### Recorded data:
------------------------------------------------

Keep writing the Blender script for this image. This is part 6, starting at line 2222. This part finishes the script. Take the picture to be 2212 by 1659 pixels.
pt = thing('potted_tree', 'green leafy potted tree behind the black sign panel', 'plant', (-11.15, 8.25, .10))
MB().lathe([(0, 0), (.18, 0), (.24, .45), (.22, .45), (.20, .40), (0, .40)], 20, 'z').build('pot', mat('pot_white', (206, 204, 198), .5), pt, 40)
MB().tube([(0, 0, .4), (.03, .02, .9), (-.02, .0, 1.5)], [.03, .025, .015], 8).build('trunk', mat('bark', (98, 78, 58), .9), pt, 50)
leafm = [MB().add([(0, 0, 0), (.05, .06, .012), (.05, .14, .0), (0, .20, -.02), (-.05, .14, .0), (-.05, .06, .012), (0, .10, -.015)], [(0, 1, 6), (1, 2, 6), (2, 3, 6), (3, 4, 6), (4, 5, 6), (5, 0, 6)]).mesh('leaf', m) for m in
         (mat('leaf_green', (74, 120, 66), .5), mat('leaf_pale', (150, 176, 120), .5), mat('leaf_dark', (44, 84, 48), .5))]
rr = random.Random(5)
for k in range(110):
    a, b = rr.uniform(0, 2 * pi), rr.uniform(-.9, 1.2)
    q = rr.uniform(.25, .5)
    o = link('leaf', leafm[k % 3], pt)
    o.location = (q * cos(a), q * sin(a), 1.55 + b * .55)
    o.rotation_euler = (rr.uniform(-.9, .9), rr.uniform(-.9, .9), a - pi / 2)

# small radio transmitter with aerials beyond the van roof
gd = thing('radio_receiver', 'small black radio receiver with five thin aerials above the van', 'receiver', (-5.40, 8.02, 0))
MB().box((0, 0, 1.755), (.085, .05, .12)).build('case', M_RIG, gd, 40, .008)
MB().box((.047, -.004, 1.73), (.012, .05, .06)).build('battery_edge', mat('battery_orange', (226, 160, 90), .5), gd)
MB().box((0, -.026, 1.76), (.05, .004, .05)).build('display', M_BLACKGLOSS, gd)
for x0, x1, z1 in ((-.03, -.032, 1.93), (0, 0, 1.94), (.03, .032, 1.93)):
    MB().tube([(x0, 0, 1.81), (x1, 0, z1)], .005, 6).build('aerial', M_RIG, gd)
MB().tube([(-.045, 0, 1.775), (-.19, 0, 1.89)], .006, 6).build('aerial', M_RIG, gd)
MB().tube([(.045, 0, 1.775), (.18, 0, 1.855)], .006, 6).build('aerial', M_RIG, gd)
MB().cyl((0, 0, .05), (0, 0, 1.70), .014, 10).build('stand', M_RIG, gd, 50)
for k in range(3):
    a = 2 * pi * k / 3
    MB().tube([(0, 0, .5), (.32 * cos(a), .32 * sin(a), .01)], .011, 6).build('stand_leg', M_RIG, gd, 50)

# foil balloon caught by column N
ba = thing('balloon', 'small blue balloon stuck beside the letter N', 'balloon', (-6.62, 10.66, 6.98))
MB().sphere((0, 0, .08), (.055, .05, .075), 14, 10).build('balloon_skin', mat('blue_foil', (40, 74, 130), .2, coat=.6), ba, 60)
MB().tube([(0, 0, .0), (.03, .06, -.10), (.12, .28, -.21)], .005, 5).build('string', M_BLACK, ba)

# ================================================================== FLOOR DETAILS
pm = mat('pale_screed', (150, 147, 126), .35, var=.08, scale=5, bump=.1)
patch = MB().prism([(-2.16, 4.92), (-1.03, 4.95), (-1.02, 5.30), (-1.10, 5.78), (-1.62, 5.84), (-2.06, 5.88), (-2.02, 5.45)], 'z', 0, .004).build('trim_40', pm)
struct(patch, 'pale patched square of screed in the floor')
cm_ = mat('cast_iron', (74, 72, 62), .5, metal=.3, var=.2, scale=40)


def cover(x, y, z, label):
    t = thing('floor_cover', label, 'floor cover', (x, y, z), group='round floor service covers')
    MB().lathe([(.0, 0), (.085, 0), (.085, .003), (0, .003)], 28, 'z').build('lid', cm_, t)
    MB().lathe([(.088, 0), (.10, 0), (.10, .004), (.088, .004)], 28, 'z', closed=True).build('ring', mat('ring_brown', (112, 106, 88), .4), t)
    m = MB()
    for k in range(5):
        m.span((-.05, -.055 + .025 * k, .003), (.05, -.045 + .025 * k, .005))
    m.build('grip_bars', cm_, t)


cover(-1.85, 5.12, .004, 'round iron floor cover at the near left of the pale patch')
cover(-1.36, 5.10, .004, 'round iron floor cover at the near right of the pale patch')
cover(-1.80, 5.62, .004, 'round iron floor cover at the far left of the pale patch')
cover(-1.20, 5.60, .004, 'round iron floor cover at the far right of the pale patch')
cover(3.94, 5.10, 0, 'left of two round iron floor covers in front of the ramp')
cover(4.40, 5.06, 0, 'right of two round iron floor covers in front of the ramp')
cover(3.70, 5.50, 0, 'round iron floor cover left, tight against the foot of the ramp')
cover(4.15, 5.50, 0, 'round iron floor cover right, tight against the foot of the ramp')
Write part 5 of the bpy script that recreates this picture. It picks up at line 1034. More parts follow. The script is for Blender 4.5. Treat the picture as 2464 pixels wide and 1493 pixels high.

------------------------------------------------

### Instructions to follow:
Write out every record shown above, word for word.

### Written solution:
Keep writing the Blender script for this image. This is part 6, starting at line 2222. This part finishes the script. Take the picture to be 2212 by 1659 pixels.
pt = thing('potted_tree', 'green leafy potted tree behind the black sign panel', 'plant', (-11.15, 8.25, .10))
MB().lathe([(0, 0), (.18, 0), (.24, .45), (.22, .45), (.20, .40), (0, .40)], 20, 'z').build('pot', mat('pot_white', (206, 204, 198), .5), pt, 40)
MB().tube([(0, 0, .4), (.03, .02, .9), (-.02, .0, 1.5)], [.03, .025, .015], 8).build('trunk', mat('bark', (98, 78, 58), .9), pt, 50)
leafm = [MB().add([(0, 0, 0), (.05, .06, .012), (.05, .14, .0), (0, .20, -.02), (-.05, .14, .0), (-.05, .06, .012), (0, .10, -.015)], [(0, 1, 6), (1, 2, 6), (2, 3, 6), (3, 4, 6), (4, 5, 6), (5, 0, 6)]).mesh('leaf', m) for m in
         (mat('leaf_green', (74, 120, 66), .5), mat('leaf_pale', (150, 176, 120), .5), mat('leaf_dark', (44, 84, 48), .5))]
rr = random.Random(5)
for k in range(110):
    a, b = rr.uniform(0, 2 * pi), rr.uniform(-.9, 1.2)
    q = rr.uniform(.25, .5)
    o = link('leaf', leafm[k % 3], pt)
    o.location = (q * cos(a), q * sin(a), 1.55 + b * .55)
    o.rotation_euler = (rr.uniform(-.9, .9), rr.uniform(-.9, .9), a - pi / 2)

# small radio transmitter with aerials beyond the van roof
gd = thing('radio_receiver', 'small black radio receiver with five thin aerials above the van', 'receiver', (-5.40, 8.02, 0))
MB().box((0, 0, 1.755), (.085, .05, .12)).build('case', M_RIG, gd, 40, .008)
MB().box((.047, -.004, 1.73), (.012, .05, .06)).build('battery_edge', mat('battery_orange', (226, 160, 90), .5), gd)
MB().box((0, -.026, 1.76), (.05, .004, .05)).build('display', M_BLACKGLOSS, gd)
for x0, x1, z1 in ((-.03, -.032, 1.93), (0, 0, 1.94), (.03, .032, 1.93)):
    MB().tube([(x0, 0, 1.81), (x1, 0, z1)], .005, 6).build('aerial', M_RIG, gd)
MB().tube([(-.045, 0, 1.775), (-.19, 0, 1.89)], .006, 6).build('aerial', M_RIG, gd)
MB().tube([(.045, 0, 1.775), (.18, 0, 1.855)], .006, 6).build('aerial', M_RIG, gd)
MB().cyl((0, 0, .05), (0, 0, 1.70), .014, 10).build('stand', M_RIG, gd, 50)
for k in range(3):
    a = 2 * pi * k / 3
    MB().tube([(0, 0, .5), (.32 * cos(a), .32 * sin(a), .01)], .011, 6).build('stand_leg', M_RIG, gd, 50)

# foil balloon caught by column N
ba = thing('balloon', 'small blue balloon stuck beside the letter N', 'balloon', (-6.62, 10.66, 6.98))
MB().sphere((0, 0, .08), (.055, .05, .075), 14, 10).build('balloon_skin', mat('blue_foil', (40, 74, 130), .2, coat=.6), ba, 60)
MB().tube([(0, 0, .0), (.03, .06, -.10), (.12, .28, -.21)], .005, 5).build('string', M_BLACK, ba)

# ================================================================== FLOOR DETAILS
pm = mat('pale_screed', (150, 147, 126), .35, var=.08, scale=5, bump=.1)
patch = MB().prism([(-2.16, 4.92), (-1.03, 4.95), (-1.02, 5.30), (-1.10, 5.78), (-1.62, 5.84), (-2.06, 5.88), (-2.02, 5.45)], 'z', 0, .004).build('trim_40', pm)
struct(patch, 'pale patched square of screed in the floor')
cm_ = mat('cast_iron', (74, 72, 62), .5, metal=.3, var=.2, scale=40)


def cover(x, y, z, label):
    t = thing('floor_cover', label, 'floor cover', (x, y, z), group='round floor service covers')
    MB().lathe([(.0, 0), (.085, 0), (.085, .003), (0, .003)], 28, 'z').build('lid', cm_, t)
    MB().lathe([(.088, 0), (.10, 0), (.10, .004), (.088, .004)], 28, 'z', closed=True).build('ring', mat('ring_brown', (112, 106, 88), .4), t)
    m = MB()
    for k in range(5):
        m.span((-.05, -.055 + .025 * k, .003), (.05, -.045 + .025 * k, .005))
    m.build('grip_bars', cm_, t)


cover(-1.85, 5.12, .004, 'round iron floor cover at the near left of the pale patch')
cover(-1.36, 5.10, .004, 'round iron floor cover at the near right of the pale patch')
cover(-1.80, 5.62, .004, 'round iron floor cover at the far left of the pale patch')
cover(-1.20, 5.60, .004, 'round iron floor cover at the far right of the pale patch')
cover(3.94, 5.10, 0, 'left of two round iron floor covers in front of the ramp')
cover(4.40, 5.06, 0, 'right of two round iron floor covers in front of the ramp')
cover(3.70, 5.50, 0, 'round iron floor cover left, tight against the foot of the ramp')
cover(4.15, 5.50, 0, 'round iron floor cover right, tight against the foot of the ramp')
Write part 5 of the bpy script that recreates this picture. It picks up at line 1034. More parts follow. The script is for Blender 4.5. Treat the picture as 2464 pixels wide and 1493 pixels high.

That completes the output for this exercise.